Chapter 1 General Principles
Article 1
To protect the legitimate rights and interests of Zhuhai Bojay Electronics Co., Ltd. (hereinafter referred to as "the Company"), shareholders, employees, and creditors, and to regulate the organization and behavior of the Company, these Articles are formulated in accordance with the Company Law of the People's Republic of China (hereinafter referred to as "the Company Law"), the Securities Law of the People's Republic of China (hereinafter referred to as "the Securities Law"), the Shenzhen Stock Exchange Listing Rules, and other relevant laws, regulations, and normative documents.
Article 2
The Company is a joint-stock limited company established in accordance with the Company Law and other relevant regulations. The Company was established by the overall conversion of Zhuhai Bojay Electronics Co., Ltd. from a limited liability company, and all debts and obligations of the original limited liability company are inherited by the converted joint-stock company. The Company is established by way of initiation; it is registered with the Market Supervision Administration of Zhuhai City and has obtained a business license with the unified social credit code: 91440400775088415F. The registered name is Zhuhai Bojay Electronics Co., Ltd. The English name of the Company is Zhuhai Bojay Electronics Co., Ltd.
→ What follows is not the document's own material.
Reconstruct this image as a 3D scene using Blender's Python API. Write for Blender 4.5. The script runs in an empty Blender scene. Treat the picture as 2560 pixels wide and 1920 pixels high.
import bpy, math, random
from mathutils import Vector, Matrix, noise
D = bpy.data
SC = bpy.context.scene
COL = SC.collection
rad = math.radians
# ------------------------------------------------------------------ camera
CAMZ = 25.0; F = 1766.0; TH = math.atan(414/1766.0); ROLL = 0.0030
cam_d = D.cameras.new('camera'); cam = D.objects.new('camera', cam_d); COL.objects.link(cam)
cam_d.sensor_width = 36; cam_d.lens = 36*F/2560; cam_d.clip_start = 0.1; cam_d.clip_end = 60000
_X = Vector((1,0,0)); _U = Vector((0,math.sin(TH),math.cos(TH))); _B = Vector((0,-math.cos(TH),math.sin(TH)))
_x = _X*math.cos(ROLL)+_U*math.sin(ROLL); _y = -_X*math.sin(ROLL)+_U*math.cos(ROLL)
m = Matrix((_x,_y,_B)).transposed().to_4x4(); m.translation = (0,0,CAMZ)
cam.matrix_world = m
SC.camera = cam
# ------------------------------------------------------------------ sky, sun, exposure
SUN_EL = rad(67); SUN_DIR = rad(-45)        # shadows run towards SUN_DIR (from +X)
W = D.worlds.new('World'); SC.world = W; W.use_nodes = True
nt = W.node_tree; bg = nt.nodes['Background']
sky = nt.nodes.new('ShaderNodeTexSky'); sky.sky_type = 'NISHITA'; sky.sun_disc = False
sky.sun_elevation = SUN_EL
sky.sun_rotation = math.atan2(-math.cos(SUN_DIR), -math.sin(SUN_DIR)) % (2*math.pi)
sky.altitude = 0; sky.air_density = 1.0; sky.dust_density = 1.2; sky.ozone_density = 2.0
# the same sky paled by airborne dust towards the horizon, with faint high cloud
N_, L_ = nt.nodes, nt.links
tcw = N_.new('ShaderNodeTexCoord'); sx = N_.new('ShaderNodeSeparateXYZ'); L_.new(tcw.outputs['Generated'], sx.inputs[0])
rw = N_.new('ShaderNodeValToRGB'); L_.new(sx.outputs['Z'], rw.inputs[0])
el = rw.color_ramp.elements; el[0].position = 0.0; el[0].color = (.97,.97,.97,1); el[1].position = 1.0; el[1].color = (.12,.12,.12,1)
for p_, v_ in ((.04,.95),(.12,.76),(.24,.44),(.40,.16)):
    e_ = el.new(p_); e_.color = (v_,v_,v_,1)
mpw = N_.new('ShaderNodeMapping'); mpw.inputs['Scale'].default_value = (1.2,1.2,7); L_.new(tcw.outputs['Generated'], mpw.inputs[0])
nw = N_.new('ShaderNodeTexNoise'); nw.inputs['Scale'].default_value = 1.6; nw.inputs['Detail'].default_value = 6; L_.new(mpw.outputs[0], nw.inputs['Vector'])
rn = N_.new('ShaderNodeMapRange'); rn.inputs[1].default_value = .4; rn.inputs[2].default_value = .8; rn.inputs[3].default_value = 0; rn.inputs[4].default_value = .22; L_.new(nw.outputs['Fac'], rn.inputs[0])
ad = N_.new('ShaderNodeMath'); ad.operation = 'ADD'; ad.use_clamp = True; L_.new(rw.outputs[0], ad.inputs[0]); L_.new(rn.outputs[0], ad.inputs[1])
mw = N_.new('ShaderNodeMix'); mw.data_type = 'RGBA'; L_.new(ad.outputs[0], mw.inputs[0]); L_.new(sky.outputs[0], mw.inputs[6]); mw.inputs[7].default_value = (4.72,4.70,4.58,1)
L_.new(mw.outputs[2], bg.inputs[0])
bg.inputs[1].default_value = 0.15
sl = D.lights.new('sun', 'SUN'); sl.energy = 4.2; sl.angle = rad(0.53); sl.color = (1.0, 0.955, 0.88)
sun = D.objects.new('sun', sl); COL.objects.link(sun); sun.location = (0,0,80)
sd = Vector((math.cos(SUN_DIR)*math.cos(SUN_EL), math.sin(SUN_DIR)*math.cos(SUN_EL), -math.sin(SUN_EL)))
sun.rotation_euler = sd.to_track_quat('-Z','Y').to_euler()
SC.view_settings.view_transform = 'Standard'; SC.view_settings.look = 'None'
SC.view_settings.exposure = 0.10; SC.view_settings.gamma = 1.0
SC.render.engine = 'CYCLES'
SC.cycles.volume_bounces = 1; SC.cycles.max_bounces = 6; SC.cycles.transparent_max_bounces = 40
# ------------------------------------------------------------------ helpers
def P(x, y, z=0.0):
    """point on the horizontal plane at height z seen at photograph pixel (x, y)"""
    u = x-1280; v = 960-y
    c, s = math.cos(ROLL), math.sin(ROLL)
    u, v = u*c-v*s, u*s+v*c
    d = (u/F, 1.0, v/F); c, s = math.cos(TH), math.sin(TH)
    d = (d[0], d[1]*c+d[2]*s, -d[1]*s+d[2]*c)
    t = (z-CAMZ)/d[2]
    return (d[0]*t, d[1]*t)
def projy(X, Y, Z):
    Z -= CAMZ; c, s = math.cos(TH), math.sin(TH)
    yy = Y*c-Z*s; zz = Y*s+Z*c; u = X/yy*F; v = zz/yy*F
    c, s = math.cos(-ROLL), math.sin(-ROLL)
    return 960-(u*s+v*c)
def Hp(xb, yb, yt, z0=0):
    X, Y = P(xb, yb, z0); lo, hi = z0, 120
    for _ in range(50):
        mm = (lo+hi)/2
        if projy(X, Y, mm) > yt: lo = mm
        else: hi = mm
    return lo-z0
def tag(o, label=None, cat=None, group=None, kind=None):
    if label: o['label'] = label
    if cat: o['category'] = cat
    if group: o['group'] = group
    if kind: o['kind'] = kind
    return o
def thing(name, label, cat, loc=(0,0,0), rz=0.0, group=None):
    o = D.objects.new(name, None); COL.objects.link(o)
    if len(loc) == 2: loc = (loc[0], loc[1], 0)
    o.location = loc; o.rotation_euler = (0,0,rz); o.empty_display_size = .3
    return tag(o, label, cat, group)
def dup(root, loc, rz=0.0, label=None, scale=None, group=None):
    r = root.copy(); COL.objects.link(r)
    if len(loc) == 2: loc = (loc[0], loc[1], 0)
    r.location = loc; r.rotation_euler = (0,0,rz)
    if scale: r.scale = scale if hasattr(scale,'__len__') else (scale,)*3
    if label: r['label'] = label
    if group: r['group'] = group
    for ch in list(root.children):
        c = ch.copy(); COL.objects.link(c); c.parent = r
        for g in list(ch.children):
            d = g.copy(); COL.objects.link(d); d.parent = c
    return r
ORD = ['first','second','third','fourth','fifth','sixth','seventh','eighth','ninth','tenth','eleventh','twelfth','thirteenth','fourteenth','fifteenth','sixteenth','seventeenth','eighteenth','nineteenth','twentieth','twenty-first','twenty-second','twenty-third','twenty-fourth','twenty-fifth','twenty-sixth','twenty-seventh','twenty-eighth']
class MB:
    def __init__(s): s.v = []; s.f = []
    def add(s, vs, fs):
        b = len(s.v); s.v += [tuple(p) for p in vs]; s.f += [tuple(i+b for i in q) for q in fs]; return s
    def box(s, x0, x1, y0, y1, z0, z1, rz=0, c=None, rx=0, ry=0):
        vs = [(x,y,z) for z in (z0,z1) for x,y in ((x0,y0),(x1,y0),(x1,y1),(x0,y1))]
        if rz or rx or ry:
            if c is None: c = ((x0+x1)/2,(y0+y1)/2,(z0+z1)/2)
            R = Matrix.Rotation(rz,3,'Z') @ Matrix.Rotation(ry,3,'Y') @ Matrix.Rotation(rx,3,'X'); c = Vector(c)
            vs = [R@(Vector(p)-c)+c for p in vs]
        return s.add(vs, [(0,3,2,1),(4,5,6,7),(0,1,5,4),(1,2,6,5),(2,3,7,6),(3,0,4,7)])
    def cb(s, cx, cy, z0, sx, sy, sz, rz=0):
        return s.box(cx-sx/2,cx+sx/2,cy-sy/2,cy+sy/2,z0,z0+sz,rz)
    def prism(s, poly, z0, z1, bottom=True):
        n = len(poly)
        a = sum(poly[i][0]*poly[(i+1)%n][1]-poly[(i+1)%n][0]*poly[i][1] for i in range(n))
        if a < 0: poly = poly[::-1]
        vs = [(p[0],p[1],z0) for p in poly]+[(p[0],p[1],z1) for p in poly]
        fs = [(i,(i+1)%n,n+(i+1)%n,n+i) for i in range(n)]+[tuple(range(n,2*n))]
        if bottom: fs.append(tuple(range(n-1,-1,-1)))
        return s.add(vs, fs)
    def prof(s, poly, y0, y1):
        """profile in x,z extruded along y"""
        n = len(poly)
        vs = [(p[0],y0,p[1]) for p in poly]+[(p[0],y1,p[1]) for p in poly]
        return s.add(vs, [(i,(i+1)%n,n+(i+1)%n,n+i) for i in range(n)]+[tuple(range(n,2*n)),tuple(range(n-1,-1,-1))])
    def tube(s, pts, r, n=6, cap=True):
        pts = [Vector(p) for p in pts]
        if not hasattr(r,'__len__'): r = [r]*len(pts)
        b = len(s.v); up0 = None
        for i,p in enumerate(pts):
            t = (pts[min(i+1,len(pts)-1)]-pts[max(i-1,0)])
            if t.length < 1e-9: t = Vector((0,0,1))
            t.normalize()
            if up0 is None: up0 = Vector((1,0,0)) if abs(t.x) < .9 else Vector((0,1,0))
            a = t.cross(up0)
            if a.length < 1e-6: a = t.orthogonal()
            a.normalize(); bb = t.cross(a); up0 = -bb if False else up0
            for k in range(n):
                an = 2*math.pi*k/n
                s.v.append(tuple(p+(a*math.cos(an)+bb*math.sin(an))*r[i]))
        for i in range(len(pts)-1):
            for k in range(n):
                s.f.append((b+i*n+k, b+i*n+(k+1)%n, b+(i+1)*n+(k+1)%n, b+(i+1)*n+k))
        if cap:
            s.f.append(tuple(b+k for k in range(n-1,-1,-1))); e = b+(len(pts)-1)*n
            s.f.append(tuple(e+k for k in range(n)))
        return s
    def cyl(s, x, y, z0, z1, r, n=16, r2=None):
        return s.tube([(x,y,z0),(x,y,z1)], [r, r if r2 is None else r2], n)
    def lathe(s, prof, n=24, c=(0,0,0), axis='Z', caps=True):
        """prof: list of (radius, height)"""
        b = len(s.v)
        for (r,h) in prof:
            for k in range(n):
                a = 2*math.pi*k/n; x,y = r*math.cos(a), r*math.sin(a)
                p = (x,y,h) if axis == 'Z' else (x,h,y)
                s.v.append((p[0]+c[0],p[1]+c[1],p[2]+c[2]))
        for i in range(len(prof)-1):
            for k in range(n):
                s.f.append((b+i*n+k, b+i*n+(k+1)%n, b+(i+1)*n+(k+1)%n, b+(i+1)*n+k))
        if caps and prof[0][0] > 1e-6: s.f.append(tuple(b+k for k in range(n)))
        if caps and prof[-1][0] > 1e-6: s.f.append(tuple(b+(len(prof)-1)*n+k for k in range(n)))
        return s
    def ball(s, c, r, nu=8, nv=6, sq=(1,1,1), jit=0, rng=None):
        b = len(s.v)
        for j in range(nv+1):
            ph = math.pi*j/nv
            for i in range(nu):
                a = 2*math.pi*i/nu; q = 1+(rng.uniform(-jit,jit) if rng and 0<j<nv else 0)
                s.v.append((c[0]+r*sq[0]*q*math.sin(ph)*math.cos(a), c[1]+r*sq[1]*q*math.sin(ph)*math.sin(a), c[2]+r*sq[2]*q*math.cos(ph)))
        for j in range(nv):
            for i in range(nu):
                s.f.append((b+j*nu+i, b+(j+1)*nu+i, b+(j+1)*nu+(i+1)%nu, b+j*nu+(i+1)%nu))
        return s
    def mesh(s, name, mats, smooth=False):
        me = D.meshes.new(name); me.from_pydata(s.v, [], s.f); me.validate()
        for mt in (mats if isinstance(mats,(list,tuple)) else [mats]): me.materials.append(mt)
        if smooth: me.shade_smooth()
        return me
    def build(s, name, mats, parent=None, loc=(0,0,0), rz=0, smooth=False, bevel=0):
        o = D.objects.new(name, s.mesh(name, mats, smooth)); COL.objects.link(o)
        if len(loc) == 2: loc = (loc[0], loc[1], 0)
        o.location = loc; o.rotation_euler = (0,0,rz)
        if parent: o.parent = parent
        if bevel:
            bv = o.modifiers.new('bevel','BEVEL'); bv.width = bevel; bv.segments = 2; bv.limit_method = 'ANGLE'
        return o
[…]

The Company's address is: Factory 1, 1st Floor-1, 2nd Floor, 3rd Floor-1, No. 10 Futian Road, Xiangzhou District, Zhuhai City, Postal Code: 519070. The registered capital is RMB 208,130,736.
Article 3
On November 27, 2019, the Company was approved by the China Securities Regulatory Commission (hereinafter referred to as "CSRC") with document [2019] No. 2573, to publicly issue 17,366,700 ordinary shares of RMB to the public, and was approved by the Shenzhen Stock Exchange with document [2020] No. 69, and listed on the Shenzhen Stock Exchange on February 5, 2020.
Article 4
The Company is a joint-stock limited company with perpetual existence.
Article 5
The legal representative of the Company shall be the director who represents the Company in executing its affairs. The chairman of the Company is the director who represents the Company in executing its affairs and is the legal representative of the Company. If the director serving as the legal representative resigns, it is deemed that they have simultaneously resigned as the legal representative. The Company shall determine a new legal representative within thirty days from the date of resignation of the legal representative. The legal representative shall bear the legal consequences of civil activities conducted in the name of the Company. Restrictions on the powers of the legal representative in these Articles or by the shareholders' meeting shall not be asserted against bona fide third parties. The Company shall bear civil liability for damages caused to others by the legal representative in the performance of their duties. After the Company bears civil liability, it may seek recourse against the legal representative who is at fault in accordance with the law or these Articles.
Article 6
All assets of the Company are divided into equal shares, and shareholders are liable to the Company only to the extent of their subscribed shares, while the Company is liable for its debts with all its assets.
Article 7
These Articles shall become a legally binding document regulating the organization and behavior of the Company, as well as the rights and obligations between the Company and its shareholders, and among shareholders. According to these Articles, shareholders may sue other shareholders, shareholders may sue the Company's directors and senior management, and the Company may sue shareholders, directors, and senior management.
Article 8
The term "senior management" in these Articles refers to the general manager, deputy general managers, financial director, board secretary, and other personnel recognized as "senior management" by the board of directors.